REQUEST |
Find the word "scene" in the listing; pull out each line holding it.

DATA BLOCK |
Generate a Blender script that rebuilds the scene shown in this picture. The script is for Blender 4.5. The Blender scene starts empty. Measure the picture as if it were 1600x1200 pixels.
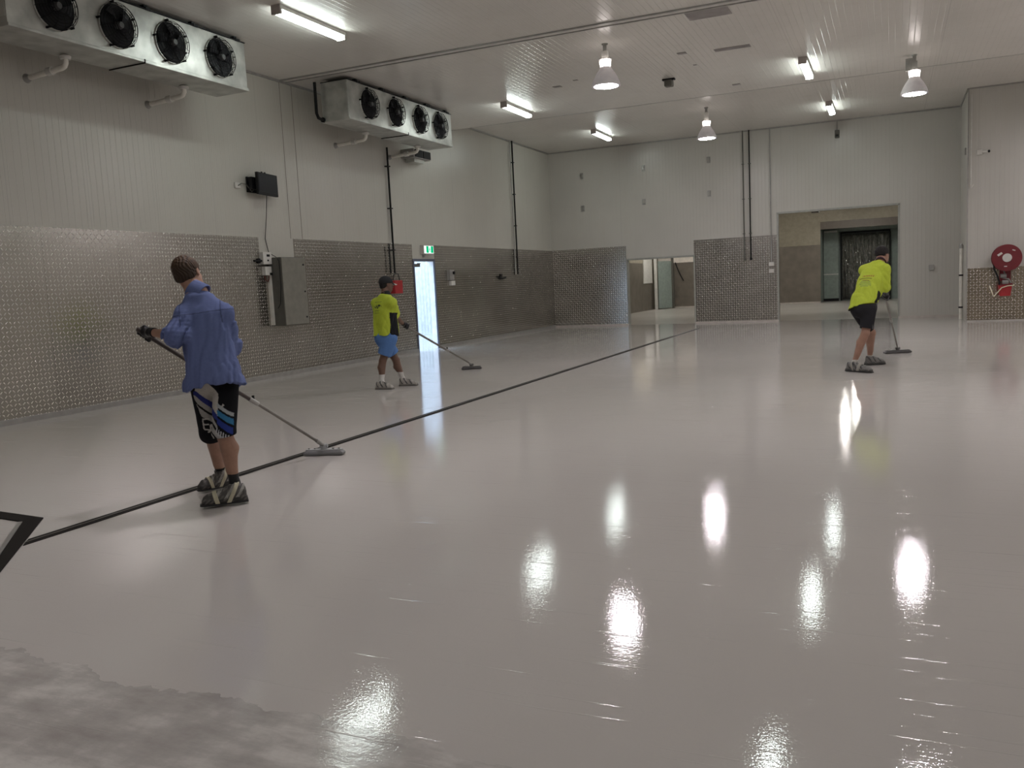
import bpy, bmesh, math, random
import numpy as np
from mathutils import Vector, Matrix
random.seed(4); rng = np.random.default_rng(4)
PI = math.pi
SC = bpy.context.scene
COL = SC.collection

# ------------------------------------------------------------------ camera
CH = 1.42; FPX = 1335.36
yaw, pitch, roll = -0.4206, 0.1145, -0.0493
cy_, sy_, cp_, sp_ = math.cos(yaw), math.sin(yaw), math.cos(pitch), math.sin(pitch)
FW = np.array([sy_*cp_, cy_*cp_, -sp_]); R0 = np.array([cy_, -sy_, 0.]); U0 = np.cross(R0, FW)
RT = math.cos(roll)*R0 + math.sin(roll)*U0; UP = -math.sin(roll)*R0 + math.cos(roll)*U0
cd = bpy.data.cameras.new('camera'); cam = bpy.data.objects.new('camera', cd); COL.objects.link(cam)
cd.sensor_width = 36; cd.lens = FPX/1600*36; cd.clip_start = 0.05; cd.clip_end = 200
m = Matrix.Identity(4)
for i in range(3):
    m[i][0], m[i][1], m[i][2] = RT[i], UP[i], -FW[i]
m[2][3] = CH
cam.matrix_world = m; SC.camera = cam
FH = np.array([FW[0], FW[1], 0]); FH /= np.linalg.norm(FH)
RH = np.array([FH[1], -FH[0], 0])                       # horizontal right of the view

# ------------------------------------------------------------------ colour management, world
SC.view_settings.view_transform = 'Standard'; SC.view_settings.look = 'None'
SC.view_settings.gamma = 1; SC.view_settings.use_curve_mapping = False
SC.view_settings.exposure = -0.38
w = bpy.data.worlds.new('sky'); SC.world = w; w.use_nodes = True
bgn = w.node_tree.nodes['Background']; bgn.inputs[0].default_value = (0.56, 0.74, 1.0, 1); bgn.inputs[1].default_value = 8.5
TUBE = 40.0; BAY = 210.0                                  # lamp strengths

XL, YB, H1, H2, PH, YBEAM, YSEAM, XR, YR = -10.05, 26.13, 5.275, 5.549, 2.47, 12.97, 19.23, 1.68, 23.7

# ------------------------------------------------------------------ materials
MATS = {}
class NT:
    def __init__(s, name):
        s.m = bpy.data.materials.new(name); s.m.use_nodes = True; s.t = s.m.node_tree; s.n = s.t.nodes
        s.b = s.n['Principled BSDF']; s.out = s.n['Material Output']
    def new(s, ty, **kw):
        x = s.n.new(ty)
        for k, v in kw.items(): setattr(x, k, v)
        return x
    def link(s, a, b): s.t.links.new(a, b)
    def math(s, op, a, b=None, c=None):
        x = s.n.new('ShaderNodeMath'); x.operation = op
        for i, v in enumerate((a, b, c)):
            if v is None: continue
            if isinstance(v, (int, float)): x.inputs[i].default_value = v
            else: s.link(v, x.inputs[i])
        return x.outputs[0]
    def coord(s):
        g = s.n.new('ShaderNodeNewGeometry'); sp = s.n.new('ShaderNodeSeparateXYZ'); s.link(g.outputs['Position'], sp.inputs[0])
        return g.outputs['Position'], sp.outputs
    def noise(s, vec, scale, detail=3, rough=.5, stretch=None):
        if stretch:
            mp = s.n.new('ShaderNodeMapping'); mp.inputs['Scale'].default_value = stretch; s.link(vec, mp.inputs[0]); vec = mp.outputs[0]
        x = s.n.new('ShaderNodeTexNoise'); x.inputs['Scale'].default_value = scale; x.inputs['Detail'].default_value = detail
        x.inputs['Roughness'].default_value = rough; s.link(vec, x.inputs['Vector']); return x.outputs[0]
    def ramp(s, f, stops):
        x = s.n.new('ShaderNodeValToRGB'); e = x.color_ramp.elements
        while len(e) < len(stops): e.new(.5)
        for q, (p, c) in zip(e, stops): q.position = p; q.color = (*c, 1) if len(c) == 3 else c
        s.link(f, x.inputs[0]); return x.outputs[0]
    def mix(s, f, a, b):
        x = s.n.new('ShaderNodeMix'); x.data_type = 'RGBA'
        for i, v in ((0, f), (6, a), (7, b)):
            if isinstance(v, (int, float)): x.inputs[i].default_value = v
            elif isinstance(v, tuple): x.inputs[i].default_value = (*v, 1)
            else: s.link(v, x.inputs[i])
        return x.outputs[2]
    def bump(s, h, strength, dist, normal=None):
        x = s.n.new('ShaderNodeBump'); x.inputs['Strength'].default_value = strength; x.inputs['Distance'].default_value = dist
        s.link(h, x.inputs['Height'])
        if normal is not None: s.link(normal, x.inputs['Normal'])
        return x.outputs[0]

def mat(name, col, rough=.5, metal=0., var=.06, scale=8., bump=0., coat=0., emis=None, es=0., spec=None, bscale=None, alpha=None, trans=0.):
    if name in MATS: return MATS[name]
    t = NT(name); b = t.b
    pos, _ = t.coord()
    n = t.noise(pos, scale, 3)
    lo = tuple(max(0, c*(1-var*1.6)) for c in col); hi = tuple(min(1, c*(1+var*1.6)) for c in col)
    t.link(t.ramp(n, [(.3, lo), (.7, hi)]), b.inputs['Base Color'])
    b.inputs['Roughness'].default_value = rough; b.inputs['Metallic'].default_value = metal
    if coat: b.inputs['Coat Weight'].default_value = coat; b.inputs['Coat Roughness'].default_value = .1
    if spec is not None: b.inputs['Specular IOR Level'].default_value = spec
    if bump: t.link(t.bump(t.noise(pos, bscale or scale*8, 3), bump, .01), b.inputs['Normal'])
    if emis: b.inputs['Emission Color'].default_value = (*emis, 1); b.inputs['Emission Strength'].default_value = es
    if trans: b.inputs['Transmission Weight'].default_value = trans
    if alpha is not None: b.inputs['Alpha'].default_value = alpha
    MATS[name] = t.m; return t.m

def line_mask(t, u, period, width, off=0.):
    """1 inside thin lines repeated every period metres"""
    f = t.math('FRACT', t.math('DIVIDE', t.math('ADD', u, 1000.0*period + off), period))
    d = t.math('MULTIPLY', t.math('ABSOLUTE', t.math('SUBTRACT', f, .5)), period)
    return t.math('LESS_THAN', d, width/2)

def panel_mat(name, axis, col, rib=.1, joint=1.2, off=0., rough=.32, gr=(.26, .25, .23)):
    """painted insulated sandwich panel: fine ribs and a joint line per sheet"""
    t = NT(name); pos, xyz = t.coord(); u = xyz[axis]
    f = t.math('FRACT', t.math('DIVIDE', t.math('ADD', u, 200.), rib))
    tri = t.math('SUBTRACT', 1.0, t.math('MULTIPLY', t.math('ABSOLUTE', t.math('SUBTRACT', f, .5)), 18.0))
    groove = t.math('MAXIMUM', tri, 0.0)
    j = line_mask(t, u, joint, .010, off)
    st = (6, 6, .35) if axis != 'c' else (1, 1, 1)
    n1 = t.noise(pos, .6, 4); n2 = t.noise(pos, 1.0, 4, .6, (5, 5, .3))
    c = t.ramp(n1, [(.3, tuple(x*.94 for x in col)), (.7, tuple(min(1, x*1.03) for x in col))])
    c = t.mix(t.math('MULTIPLY', t.ramp(n2, [(.52, (0, 0, 0)), (.8, (1, 1, 1))]), .10), c, (.42, .35, .26))
    c = t.mix(t.math('MULTIPLY', j, .28), c, gr)
    t.link(c, t.b.inputs['Base Color']); t.b.inputs['Roughness'].default_value = rough
    h = t.math('ADD', groove, t.math('MULTIPLY', t.noise(pos, 1.3, 2), .8))
    t.link(t.bump(h, .6, .005), t.b.inputs['Normal'])
    return t.m

def tread_mat(name, axis, tint=(.45, .43, .395), cell=.057, rough=.15, sheet=1.2, off=0.):
    """diamond tread plate: alternating raised bars, dull aluminium"""
    t = NT(name); pos, xyz = t.coord(); u, v = xyz[axis], xyz[2]
    U = t.math('DIVIDE', t.math('ADD', u, 100.), cell); V = t.math('DIVIDE', t.math('ADD', v, 100.), cell)
    par = t.math('MODULO', t.math('ADD', t.math('FLOOR', U), t.math('FLOOR', V)), 2.0)
    lx = t.math('SUBTRACT', t.math('FRACT', U), .5); ly = t.math('SUBTRACT', t.math('FRACT', V), .5)
    lx = t.math('MULTIPLY', lx, t.math('SUBTRACT', 1.0, t.math('MULTIPLY', par, 2.0)))
    a = t.math('DIVIDE', t.math('ADD', lx, ly), .60); b = t.math('DIVIDE', t.math('SUBTRACT', ly, lx), .20)
    d = t.math('ADD', t.math('MULTIPLY', a, a), t.math('MULTIPLY', b, b))
    h = t.math('MAXIMUM', t.math('SUBTRACT', 1.0, d), 0.0); h = t.math('POWER', h, .6)
    j = line_mask(t, u, sheet, .01, off)
    wn = t.new('ShaderNodeTexWhiteNoise', noise_dimensions='1D')
    t.link(t.math('FLOOR', t.math('DIVIDE', t.math('ADD', u, 100.*sheet+off+sheet/2), sheet)), wn.inputs['W'])
    n = t.noise(pos, .9, 4, .6)
    c = t.ramp(n, [(.3, tuple(x*.88 for x in tint)), (.7, tuple(x*1.06 for x in tint))])
    c = t.mix(t.math('MULTIPLY', wn.outputs[0], .16), c, (.36, .34, .31))
    c = t.mix(t.math('MULTIPLY', j, .45), c, (.14, .13, .12))
    c = t.mix(t.math('GREATER_THAN', h, .25), c, (.70, .68, .635))
    t.link(c, t.b.inputs['Base Color']); t.b.inputs['Metallic'].default_value = 1.
    t.link(t.math('ADD', rough, t.math('MULTIPLY', t.noise(pos, 3., 3), .14)), t.b.inputs['Roughness'])
    w_ = t.noise(pos, .8, 2)
    n1 = t.bump(w_, .4, .02)
    t.link(t.bump(h, .8, .007, n1), t.b.inputs['Normal'])
    return t.m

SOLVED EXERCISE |
Generate a Blender script that rebuilds the scene shown in this picture. The script is for Blender 4.5. The Blender scene starts empty. Measure the picture as if it were 1600x1200 pixels.
SC = bpy.context.scene